### Problem statement
Go from the first line to the line with "for a, b in spans: mb.box(x" and return those lines verbatim, ends included.

### Source data
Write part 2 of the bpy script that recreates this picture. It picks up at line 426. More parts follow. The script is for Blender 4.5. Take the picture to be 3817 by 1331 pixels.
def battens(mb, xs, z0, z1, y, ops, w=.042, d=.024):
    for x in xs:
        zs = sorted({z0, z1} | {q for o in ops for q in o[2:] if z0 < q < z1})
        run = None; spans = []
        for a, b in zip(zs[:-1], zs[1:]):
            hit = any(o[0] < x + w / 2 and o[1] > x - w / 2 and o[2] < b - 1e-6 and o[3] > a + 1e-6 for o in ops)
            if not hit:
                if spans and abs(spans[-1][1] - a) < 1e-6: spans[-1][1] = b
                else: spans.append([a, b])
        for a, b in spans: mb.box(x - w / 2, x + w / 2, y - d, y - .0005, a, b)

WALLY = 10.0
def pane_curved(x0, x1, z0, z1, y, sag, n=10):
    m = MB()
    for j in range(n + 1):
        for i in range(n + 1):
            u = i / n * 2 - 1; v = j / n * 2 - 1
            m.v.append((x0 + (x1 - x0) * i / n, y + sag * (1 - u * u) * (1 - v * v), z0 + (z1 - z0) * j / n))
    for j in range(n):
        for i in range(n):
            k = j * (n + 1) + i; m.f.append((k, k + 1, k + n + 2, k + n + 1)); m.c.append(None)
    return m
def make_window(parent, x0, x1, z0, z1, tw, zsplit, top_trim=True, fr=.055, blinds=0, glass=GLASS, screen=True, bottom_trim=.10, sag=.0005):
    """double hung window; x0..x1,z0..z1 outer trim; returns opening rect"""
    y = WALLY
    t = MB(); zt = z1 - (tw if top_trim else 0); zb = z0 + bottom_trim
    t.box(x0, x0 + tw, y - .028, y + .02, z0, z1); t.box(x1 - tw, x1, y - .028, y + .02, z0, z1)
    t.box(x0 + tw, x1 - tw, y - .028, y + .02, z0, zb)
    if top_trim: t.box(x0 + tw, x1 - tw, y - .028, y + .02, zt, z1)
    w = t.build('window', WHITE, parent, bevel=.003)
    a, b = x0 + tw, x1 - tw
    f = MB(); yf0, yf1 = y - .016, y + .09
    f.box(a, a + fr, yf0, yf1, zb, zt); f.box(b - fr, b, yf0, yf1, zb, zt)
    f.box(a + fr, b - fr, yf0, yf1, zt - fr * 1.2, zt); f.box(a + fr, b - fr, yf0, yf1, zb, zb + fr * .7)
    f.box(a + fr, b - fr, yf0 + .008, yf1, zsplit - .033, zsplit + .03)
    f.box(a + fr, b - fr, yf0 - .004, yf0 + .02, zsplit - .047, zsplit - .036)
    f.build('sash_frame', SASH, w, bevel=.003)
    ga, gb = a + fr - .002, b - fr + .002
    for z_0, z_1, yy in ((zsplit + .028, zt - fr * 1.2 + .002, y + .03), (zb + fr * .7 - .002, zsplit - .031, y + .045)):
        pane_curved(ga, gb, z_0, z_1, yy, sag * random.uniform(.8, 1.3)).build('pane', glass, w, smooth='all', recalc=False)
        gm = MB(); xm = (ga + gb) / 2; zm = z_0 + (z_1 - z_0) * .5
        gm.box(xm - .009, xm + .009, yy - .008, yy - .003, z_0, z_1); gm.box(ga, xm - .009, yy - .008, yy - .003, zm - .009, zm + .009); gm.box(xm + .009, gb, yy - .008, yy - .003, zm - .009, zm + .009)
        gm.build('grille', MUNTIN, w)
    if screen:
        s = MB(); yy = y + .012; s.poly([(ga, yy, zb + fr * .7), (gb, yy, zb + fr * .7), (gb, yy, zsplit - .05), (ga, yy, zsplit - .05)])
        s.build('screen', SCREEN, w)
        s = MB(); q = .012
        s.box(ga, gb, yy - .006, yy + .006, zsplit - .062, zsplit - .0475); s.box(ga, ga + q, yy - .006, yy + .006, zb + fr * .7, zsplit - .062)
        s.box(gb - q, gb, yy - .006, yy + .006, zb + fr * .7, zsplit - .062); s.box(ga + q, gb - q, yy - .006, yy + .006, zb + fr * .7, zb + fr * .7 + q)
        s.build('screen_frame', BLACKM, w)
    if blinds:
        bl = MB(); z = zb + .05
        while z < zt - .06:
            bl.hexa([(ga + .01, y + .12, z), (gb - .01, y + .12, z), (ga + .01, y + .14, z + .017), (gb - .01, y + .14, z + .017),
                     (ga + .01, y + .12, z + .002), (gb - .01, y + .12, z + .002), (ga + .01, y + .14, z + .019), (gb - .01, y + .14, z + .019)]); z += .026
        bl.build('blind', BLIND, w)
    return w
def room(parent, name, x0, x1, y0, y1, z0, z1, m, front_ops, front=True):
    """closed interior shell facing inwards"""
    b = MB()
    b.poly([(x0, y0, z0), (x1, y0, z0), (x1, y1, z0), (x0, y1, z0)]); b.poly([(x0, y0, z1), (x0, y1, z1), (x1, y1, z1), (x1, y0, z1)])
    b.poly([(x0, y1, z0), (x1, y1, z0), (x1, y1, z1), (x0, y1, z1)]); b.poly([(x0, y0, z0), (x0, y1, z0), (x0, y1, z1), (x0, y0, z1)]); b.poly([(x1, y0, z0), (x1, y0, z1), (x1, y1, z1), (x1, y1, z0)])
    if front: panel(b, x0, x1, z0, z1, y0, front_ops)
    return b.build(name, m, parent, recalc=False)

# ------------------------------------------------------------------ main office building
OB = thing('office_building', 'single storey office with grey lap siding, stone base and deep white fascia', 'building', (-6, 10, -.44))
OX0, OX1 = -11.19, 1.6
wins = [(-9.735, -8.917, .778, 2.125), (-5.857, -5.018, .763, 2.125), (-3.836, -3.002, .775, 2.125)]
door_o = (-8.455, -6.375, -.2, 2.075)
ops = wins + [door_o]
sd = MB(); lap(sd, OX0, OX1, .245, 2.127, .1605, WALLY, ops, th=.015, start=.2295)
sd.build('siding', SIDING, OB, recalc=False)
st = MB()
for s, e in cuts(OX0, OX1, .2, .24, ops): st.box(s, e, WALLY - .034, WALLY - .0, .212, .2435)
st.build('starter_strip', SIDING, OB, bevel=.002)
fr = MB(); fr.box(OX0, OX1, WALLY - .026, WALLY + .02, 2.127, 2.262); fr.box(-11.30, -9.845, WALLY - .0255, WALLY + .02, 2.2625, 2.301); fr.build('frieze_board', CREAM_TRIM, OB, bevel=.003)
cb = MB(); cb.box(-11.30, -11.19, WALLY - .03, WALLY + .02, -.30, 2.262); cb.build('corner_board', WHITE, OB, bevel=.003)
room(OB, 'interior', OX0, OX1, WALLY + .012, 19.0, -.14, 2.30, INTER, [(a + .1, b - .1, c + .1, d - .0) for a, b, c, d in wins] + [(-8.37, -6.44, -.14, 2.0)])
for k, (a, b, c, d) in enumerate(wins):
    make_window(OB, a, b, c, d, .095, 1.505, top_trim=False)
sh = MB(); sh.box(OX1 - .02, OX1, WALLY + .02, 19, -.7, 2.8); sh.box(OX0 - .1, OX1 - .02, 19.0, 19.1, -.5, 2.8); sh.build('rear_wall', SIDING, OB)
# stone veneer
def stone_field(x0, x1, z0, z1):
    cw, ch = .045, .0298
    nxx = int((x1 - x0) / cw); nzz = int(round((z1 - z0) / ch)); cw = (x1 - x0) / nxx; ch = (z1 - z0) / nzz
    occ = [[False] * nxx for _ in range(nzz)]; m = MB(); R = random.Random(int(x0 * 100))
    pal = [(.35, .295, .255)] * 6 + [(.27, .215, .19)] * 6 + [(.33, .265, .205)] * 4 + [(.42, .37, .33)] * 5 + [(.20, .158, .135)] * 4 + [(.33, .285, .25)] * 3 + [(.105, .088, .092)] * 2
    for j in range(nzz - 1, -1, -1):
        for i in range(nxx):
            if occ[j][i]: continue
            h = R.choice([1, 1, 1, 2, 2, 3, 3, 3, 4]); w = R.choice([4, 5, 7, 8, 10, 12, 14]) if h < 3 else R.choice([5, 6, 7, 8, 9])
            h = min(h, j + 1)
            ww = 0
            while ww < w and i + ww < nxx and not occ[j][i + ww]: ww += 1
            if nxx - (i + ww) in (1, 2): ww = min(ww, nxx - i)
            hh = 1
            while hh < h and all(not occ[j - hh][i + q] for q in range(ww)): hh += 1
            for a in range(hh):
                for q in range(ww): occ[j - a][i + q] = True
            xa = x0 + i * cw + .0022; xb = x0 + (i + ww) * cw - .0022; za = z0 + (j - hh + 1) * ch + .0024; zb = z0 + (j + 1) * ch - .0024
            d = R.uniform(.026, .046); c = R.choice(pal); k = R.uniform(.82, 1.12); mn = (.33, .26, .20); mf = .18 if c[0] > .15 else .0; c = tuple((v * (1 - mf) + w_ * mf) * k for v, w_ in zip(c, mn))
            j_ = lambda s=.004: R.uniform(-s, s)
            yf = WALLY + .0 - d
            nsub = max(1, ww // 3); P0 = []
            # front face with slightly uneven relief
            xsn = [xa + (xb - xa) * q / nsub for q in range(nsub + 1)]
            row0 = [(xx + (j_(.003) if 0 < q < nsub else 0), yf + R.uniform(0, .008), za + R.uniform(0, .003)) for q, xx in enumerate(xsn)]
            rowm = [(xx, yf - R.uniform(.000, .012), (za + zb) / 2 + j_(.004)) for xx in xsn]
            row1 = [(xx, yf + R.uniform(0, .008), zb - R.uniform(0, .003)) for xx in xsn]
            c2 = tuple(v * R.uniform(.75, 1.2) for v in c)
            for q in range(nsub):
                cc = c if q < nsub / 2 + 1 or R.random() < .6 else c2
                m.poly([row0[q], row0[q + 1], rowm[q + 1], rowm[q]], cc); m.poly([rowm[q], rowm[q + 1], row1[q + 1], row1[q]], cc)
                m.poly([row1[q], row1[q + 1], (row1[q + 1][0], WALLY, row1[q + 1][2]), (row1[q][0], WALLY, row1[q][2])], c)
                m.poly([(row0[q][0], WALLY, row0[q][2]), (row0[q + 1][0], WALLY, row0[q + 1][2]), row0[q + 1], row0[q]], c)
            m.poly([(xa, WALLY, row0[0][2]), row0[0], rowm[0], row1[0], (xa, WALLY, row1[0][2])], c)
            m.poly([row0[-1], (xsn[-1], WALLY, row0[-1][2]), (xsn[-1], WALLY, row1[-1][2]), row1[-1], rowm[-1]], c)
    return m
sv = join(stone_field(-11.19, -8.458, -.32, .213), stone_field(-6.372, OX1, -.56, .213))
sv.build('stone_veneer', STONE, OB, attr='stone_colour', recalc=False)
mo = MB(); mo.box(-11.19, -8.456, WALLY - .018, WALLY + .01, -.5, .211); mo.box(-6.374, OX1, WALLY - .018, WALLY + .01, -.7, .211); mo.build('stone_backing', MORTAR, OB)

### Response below
Write part 2 of the bpy script that recreates this picture. It picks up at line 426. More parts follow. The script is for Blender 4.5. Take the picture to be 3817 by 1331 pixels.
def battens(mb, xs, z0, z1, y, ops, w=.042, d=.024):
    for x in xs:
        zs = sorted({z0, z1} | {q for o in ops for q in o[2:] if z0 < q < z1})
        run = None; spans = []
        for a, b in zip(zs[:-1], zs[1:]):
            hit = any(o[0] < x + w / 2 and o[1] > x - w / 2 and o[2] < b - 1e-6 and o[3] > a + 1e-6 for o in ops)
            if not hit:
                if spans and abs(spans[-1][1] - a) < 1e-6: spans[-1][1] = b
                else: spans.append([a, b])
        for a, b in spans: mb.box(x - w / 2, x + w / 2, y - d, y - .0005, a, b)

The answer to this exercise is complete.